Within the framework of the Louisiana Code of Criminal Procedure, the State or the defendant can exercise peremptory challenges without assigning cause. See LSA-C.Cr.P. Art. 799. It is well established that the motive for the exercise of these challenges is not subject to judicial review. See State v. Rossi, La., 273 So.2d 265 (1973); State v. Smith, 263 La. 75, 267 So.2d 200 (1972). Moreover, the record contains no evidence estabishing a system of customary exclusion from jury service because of race. See Swain v. Alabama, 380 U.S. 202, 85 S.Ct. 824, 13 L.Ed. 2d 759 (1965).

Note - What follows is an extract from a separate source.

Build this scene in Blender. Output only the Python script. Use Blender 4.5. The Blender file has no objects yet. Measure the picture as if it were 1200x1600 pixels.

Bill of Exceptions 16 is without merit.

BILL OF EXCEPTIONS NO. 17

Bill of Exceptions No. 17 was reserved to the trial court's denial of defendant's second motion for new trial. This second motion rested upon three grounds. The first, that it is unconstitutional to exclude for cause those prospective jurors who would not impose the death penalty, has been considered in previous bills of exceptions.

Defendant's second ground for a new trial is the alleged unconstitutional exclusion of women from the jury venire under state procedures.

Article 7, Section 41 of the Louisiana Constitution, as well as Article 402 of the Louisiana Code of Criminal Procedure, provides that a woman shall be selected for jury service only if she has filed with the Clerk of Court a written declaration evidencing her desire to serve.

These provisions have been subject to persistent constitutional attack in recent years. Following Hoyt v. Florida, 368 U.S. 57, 82 S.Ct. 159, 7 L.Ed.2d 118 (1961), the last authoritative expression of the United States Supreme Court on a similar procedure, we have consistently upheld the validity of these provisions. See, e. g., State v. Stevenson, La., 292 So.2d 488 (1974); State v. Gray, La., 291 So.2d 390 (1974); State v. Taylor, La., 282 So.2d 491 (1973); State v. Roberts, La., 278 So.2d 56 (1973); State v. Rollins, La., 271 So.2d 519 (1973).

The constitutional question is now pending before the United States Supreme Court, but we adhere to Hoyt v. Florida, supra, until the Court has again spoken on *265 the subject. See State v. Womack, La., 283 So.2d 708 (1973).